Southwest Virginia Saturday Nights

    PHOTO: Saturday night cruising. Courtesy – Spantax.

    This article was written by Anna Wess. Anna is an Appalachian native, raised in Southwest Virginia, a stone’s throw from Kentucky, West Virginia, Tennessee, and North Carolina. She has been a writer for the better part of thirty years. She periodically posts various writings on her blog, Appalachian Ink.

    I remember you. And I remember much more than just your name. And you could say the same of me, if you’d choose. We share the same memories, you and I, of places and names and faces and feelings that we can recall with a few old lyrics or a local stranger’s recollection. We both grew up here in this nowhere town, this speck of geography that only God knows well, a place too small for any nobody who is anybody to know of completely. Not like we do, at least.

    It doesn’t matter who else knows us. Not at all. We are big fish in a little pond. The best of ponds, and the best of fish. We know hardship and loss and tragedy. We have, together, shared them all. There wasn’t a dry eye in town the day the sweet Harman girl was summoned away, to be forever seventeen. Or when Brad was lost to Heaven that night in the fog on the mountain, to be young and beautiful for eternity, as we know it. We all knew about them within the stretch of a few morning hours, if not less.

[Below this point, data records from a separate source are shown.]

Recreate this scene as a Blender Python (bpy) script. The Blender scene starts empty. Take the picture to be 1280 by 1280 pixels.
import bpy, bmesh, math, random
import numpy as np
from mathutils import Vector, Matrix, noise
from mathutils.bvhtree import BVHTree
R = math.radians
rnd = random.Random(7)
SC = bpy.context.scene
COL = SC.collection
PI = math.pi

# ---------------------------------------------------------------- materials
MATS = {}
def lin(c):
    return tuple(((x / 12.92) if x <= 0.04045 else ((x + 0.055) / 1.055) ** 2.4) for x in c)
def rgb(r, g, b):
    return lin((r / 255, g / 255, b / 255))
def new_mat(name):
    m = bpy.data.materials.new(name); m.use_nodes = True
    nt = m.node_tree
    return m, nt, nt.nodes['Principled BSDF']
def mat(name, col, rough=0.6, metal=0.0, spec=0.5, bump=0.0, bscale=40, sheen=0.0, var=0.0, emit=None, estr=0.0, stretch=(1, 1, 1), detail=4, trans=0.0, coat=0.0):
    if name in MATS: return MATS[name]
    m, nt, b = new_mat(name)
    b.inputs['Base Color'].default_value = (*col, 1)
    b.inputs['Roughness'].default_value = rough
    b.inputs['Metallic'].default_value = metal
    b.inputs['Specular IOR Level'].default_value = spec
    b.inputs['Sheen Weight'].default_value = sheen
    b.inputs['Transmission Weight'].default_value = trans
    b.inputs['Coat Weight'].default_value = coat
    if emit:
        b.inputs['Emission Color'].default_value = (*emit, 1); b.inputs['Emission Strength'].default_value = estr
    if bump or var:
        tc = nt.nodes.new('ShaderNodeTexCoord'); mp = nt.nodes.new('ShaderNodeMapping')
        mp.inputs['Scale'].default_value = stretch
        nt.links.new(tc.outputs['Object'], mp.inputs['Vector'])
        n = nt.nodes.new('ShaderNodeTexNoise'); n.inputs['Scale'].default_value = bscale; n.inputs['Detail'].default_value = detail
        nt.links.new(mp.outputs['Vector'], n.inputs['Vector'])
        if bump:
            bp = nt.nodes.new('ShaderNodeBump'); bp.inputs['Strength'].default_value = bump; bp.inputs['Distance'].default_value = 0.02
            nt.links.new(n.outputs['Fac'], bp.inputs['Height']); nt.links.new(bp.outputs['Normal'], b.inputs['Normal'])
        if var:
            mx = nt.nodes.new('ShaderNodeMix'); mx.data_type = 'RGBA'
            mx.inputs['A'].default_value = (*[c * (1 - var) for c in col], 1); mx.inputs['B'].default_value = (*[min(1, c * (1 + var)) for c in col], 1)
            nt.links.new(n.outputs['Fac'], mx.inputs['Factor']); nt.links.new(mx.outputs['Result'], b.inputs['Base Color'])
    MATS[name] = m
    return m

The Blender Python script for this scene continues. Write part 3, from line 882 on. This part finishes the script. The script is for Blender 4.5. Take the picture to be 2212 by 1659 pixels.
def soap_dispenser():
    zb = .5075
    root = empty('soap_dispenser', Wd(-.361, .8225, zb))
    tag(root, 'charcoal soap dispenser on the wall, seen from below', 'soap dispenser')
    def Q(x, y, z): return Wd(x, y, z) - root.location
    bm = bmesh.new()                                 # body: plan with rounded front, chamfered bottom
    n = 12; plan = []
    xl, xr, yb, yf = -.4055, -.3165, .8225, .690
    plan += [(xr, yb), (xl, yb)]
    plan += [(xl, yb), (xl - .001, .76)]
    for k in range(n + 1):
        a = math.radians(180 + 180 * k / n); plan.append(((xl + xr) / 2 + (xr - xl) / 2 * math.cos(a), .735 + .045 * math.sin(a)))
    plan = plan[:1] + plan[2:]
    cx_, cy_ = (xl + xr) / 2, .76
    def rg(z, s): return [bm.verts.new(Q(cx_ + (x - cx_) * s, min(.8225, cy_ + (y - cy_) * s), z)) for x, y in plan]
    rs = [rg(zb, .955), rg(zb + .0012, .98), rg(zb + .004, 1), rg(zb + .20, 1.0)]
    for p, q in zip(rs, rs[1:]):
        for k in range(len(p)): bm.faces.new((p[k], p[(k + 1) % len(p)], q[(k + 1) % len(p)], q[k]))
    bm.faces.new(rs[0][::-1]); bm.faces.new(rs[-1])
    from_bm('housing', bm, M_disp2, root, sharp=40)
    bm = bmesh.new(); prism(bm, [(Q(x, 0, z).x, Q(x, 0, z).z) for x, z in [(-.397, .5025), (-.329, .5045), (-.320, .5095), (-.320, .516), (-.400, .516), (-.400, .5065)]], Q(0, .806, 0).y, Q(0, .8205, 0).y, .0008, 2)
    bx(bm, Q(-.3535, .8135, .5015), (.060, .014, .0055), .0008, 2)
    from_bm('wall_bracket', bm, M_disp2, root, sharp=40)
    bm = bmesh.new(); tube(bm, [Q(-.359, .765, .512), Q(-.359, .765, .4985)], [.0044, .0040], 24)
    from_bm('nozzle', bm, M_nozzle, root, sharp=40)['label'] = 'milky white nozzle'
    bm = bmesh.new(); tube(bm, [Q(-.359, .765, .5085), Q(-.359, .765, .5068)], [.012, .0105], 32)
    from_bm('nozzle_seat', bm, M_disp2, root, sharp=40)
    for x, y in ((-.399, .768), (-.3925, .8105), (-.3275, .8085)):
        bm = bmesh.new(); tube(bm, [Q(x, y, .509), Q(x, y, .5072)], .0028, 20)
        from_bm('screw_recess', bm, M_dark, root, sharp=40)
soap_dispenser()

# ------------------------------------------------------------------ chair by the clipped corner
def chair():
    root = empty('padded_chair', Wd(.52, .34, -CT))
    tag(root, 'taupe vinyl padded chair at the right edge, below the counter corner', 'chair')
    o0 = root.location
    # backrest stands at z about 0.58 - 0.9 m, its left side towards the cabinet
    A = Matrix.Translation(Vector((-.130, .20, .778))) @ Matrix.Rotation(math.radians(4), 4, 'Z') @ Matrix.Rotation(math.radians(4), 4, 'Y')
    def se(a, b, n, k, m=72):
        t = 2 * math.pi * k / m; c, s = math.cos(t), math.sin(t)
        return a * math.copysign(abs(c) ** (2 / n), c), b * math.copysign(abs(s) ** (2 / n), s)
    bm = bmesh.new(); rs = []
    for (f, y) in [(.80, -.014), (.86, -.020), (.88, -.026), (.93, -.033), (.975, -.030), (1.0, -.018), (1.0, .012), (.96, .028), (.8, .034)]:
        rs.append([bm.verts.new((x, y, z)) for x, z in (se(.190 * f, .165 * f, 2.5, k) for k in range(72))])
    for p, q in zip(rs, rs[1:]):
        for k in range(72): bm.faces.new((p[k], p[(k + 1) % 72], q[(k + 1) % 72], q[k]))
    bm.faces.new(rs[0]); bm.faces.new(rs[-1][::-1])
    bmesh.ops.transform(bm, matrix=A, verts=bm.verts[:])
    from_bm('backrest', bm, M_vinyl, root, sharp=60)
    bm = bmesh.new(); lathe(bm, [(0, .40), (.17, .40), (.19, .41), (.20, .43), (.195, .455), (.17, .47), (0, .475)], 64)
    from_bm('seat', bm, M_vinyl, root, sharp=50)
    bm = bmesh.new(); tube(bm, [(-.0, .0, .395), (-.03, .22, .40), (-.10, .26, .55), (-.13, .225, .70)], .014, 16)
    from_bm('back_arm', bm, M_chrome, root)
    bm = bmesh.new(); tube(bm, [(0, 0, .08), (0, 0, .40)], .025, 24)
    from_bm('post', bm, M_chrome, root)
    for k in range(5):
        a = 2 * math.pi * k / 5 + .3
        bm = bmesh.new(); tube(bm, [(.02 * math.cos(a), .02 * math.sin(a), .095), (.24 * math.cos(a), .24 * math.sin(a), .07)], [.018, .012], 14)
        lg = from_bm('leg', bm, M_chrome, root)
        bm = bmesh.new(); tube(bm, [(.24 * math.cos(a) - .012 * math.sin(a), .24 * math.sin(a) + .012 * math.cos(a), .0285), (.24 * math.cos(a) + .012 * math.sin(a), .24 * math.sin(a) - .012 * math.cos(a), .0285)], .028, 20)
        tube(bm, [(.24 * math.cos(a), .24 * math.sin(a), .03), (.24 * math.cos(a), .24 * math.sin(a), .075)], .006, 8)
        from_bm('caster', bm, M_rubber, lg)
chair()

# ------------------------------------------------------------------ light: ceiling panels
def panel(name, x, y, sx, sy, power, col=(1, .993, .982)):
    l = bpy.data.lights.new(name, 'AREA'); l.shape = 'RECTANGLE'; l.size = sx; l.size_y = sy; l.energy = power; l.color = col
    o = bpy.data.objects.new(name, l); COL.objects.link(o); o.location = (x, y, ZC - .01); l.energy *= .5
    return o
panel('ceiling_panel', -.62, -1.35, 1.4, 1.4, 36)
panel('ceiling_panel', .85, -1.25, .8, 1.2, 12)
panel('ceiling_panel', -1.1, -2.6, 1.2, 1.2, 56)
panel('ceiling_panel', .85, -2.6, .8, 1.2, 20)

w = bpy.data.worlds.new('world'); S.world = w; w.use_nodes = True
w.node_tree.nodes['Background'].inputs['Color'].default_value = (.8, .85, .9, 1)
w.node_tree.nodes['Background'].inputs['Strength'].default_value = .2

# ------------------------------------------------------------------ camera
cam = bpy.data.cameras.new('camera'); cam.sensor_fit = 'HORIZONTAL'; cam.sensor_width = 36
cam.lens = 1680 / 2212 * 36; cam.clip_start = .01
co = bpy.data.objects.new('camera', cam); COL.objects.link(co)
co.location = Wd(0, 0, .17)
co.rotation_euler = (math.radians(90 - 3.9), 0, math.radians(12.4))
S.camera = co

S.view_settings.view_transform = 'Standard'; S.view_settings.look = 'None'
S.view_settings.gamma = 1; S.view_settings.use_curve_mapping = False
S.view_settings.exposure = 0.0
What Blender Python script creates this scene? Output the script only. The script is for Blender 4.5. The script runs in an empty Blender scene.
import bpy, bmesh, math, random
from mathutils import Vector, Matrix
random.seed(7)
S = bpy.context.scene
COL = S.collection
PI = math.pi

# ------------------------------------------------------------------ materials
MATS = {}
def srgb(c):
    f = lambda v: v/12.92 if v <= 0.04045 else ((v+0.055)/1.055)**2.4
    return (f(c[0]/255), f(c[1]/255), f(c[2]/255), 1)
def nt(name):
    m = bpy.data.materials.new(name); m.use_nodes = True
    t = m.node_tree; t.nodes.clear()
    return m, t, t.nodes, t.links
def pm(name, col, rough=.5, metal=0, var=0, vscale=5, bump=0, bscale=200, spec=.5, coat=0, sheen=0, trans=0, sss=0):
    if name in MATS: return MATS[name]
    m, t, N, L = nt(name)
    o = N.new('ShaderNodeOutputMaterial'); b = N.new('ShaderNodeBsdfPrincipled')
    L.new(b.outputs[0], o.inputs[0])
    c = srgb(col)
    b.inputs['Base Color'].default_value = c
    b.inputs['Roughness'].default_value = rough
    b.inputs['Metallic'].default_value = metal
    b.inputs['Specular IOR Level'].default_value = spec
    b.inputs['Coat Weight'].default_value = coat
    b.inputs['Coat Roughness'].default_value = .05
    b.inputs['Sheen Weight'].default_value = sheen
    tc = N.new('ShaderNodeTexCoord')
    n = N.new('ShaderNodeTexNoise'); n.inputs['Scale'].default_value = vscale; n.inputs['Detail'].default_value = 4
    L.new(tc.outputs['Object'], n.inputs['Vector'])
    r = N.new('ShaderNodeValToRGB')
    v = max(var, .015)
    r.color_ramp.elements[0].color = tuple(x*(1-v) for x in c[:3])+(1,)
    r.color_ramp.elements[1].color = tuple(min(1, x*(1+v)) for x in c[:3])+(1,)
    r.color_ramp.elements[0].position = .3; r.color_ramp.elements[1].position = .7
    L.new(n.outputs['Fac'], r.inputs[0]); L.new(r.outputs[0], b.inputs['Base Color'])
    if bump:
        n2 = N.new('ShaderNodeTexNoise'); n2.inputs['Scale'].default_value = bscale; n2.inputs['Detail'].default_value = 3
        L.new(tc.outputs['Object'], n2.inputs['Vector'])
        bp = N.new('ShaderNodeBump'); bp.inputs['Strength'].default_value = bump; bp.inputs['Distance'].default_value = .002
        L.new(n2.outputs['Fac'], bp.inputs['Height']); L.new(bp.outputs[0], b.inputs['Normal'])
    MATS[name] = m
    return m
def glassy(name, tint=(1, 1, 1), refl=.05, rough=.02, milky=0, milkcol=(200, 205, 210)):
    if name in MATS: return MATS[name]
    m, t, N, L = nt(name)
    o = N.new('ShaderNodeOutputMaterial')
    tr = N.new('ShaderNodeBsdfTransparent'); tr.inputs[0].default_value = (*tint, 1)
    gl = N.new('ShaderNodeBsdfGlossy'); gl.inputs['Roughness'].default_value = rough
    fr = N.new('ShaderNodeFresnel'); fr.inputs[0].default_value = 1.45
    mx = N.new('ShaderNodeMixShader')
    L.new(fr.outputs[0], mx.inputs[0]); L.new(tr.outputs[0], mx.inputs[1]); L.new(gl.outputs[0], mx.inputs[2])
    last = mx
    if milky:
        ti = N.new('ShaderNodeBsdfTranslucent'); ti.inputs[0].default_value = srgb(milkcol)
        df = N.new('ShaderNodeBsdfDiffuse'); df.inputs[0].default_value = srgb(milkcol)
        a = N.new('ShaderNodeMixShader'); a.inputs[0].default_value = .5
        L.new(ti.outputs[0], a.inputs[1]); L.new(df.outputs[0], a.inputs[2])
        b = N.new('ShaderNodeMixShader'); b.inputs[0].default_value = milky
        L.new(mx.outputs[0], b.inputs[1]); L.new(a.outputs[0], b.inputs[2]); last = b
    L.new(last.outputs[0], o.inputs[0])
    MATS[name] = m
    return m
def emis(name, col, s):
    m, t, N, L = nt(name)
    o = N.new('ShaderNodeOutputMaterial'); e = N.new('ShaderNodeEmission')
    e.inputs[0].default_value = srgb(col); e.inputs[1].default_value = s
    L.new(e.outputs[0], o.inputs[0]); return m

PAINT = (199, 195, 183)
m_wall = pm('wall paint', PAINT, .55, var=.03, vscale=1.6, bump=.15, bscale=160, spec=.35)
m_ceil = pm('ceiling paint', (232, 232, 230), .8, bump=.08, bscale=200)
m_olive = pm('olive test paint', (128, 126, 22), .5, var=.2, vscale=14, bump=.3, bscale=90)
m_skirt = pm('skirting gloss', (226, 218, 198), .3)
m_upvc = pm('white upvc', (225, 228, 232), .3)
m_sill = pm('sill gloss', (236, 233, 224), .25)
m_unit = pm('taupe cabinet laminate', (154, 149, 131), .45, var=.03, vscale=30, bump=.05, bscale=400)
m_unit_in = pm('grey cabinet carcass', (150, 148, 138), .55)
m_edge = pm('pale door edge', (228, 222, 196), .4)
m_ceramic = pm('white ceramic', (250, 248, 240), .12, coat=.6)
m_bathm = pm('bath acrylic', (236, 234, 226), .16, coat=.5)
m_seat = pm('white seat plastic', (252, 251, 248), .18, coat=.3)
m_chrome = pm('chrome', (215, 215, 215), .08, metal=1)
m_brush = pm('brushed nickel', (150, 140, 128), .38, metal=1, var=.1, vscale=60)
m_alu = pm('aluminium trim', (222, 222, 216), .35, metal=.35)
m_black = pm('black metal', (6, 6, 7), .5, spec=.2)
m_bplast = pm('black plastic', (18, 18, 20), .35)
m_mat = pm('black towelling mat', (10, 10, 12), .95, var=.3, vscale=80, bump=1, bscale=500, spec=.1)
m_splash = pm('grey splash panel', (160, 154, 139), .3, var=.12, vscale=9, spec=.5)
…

    We know the same tragedies, of course. But few know the nights, the nights when we were young and full of guts and gumption, the nights we spent mingling our lives together while claiming Richlands and making it ours, when anybody who was anybody was there. And we were there, too. Once upon a sometime, we knew and loved each other just because we knew nothing else to do. We were bound together by commonplace and Garth Brooks songs and our aforementioned tragedies. We knew her. We knew him. We knew Garth. We danced beneath the stars together in fields we were forbidden to dance in and talked about our friends in low places and looked forward to the tomorrows that we knew, despite our years, would all too soon, be yesterdays.

    And at this moment, yesterday is now, and our lost friends have been dead much longer than they ever lived, and yet we remember them still. Beyond them, we remember those of us that are still here to tell of those good times, when we were untouched by formal education and ponds bigger than ours, untainted by places other than Honaker and Grundy and our own dear Richlands. When Jewell Ridge was a trip all by itself, and we didn’t worry about cell service; we didn’t know a cell phone from the boogey man or electric bills or the cost of baby formula. We were our own babies then, though we would have never admitted it to each other.

    And beyond ourselves, we picture the stories that our mamas told, of how that Combs boy went full crazy with youth and moxie and streaked, just like that Ray Stevens account, across Ernie Hicks field after graduation, and up into the woods behind the water tank, naked as a jaybird, and that only a stadium full of Richlands folk would have cheered and praised the Lord for forgiveness at the same blessed time. Oh, what a sight it must have been.

    But those days are long passed, and so are the we that we remember. But some things are everlasting, and you and I are a few of those things. Unlike our long gone friends—the Harman girl, sweet Brad, Sam and Heather, and Shawn and Curtis, the Cole and Harrison boys and the other big fish in this little pond that have already been caught, God rest their young souls—we remain. Whether we are still at home or have ventured into the wild yonder, we are still here. And it has been half our lives since those Southwest Virginia Saturday nights. And yet we can close our eyes for only a moment, and recollect your innocent face, conjure up the remnants of an old song or two, and we are right back where it began. Where we began.

    We wake up some nights even now, after our children have gone on to dream, and lament the vapors of our old selves that have drifted into some blue yonder, to only be known in spirit and memory. And we will miss each other. And it is there that I will know you, in that some azure somewhere. And love you, my friend, in that low place.

    We are twice as old as we were then. If not a few years more.

    Some things change. Some things don’t. The same could be said for people. For us, too. But you know so much more than my name, and I could say the same for you. We are the best of big fish, in the best of little ponds.

    And the best of the best ain’t been caught yet.